Art. 4621. "The community property of the husband and wife shall not be liable for debts or damages resulting from contracts of the wife except for necessaries furnished herself and children, unless the husband joins in the execution of the contract; provided, that her rights with reference to the community property on permanent abandonment by the husband shall not be affected by this provision."
Art. 4623. "Neither the separate property of the husband nor the community property other than the personal earnings of the wife, and the income, rents and revenues from her separate property, shall be subject to the payment of debts contracted by the wife, except those contracted for necessaries furnished her or her children. The wife shall never be the joint maker of a note or a surety on any bond or obligation of another without the joinder of her husband with her in making such contract."

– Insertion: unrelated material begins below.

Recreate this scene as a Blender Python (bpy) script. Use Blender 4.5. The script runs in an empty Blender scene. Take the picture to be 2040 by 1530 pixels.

Act 4624. "Upon the trial of any suit as provided for in the preceding article, if it shall appear to the satisfaction of the court and jury that the debts so contracted or expenses so incurred were for the purposes enumerated in said article, and also that the debts so contracted or expenses so incurred were reasonable and proper, the court shall decree that execution may be levied upon either the common property or the separate property of the wife at the discretion of the plaintiff."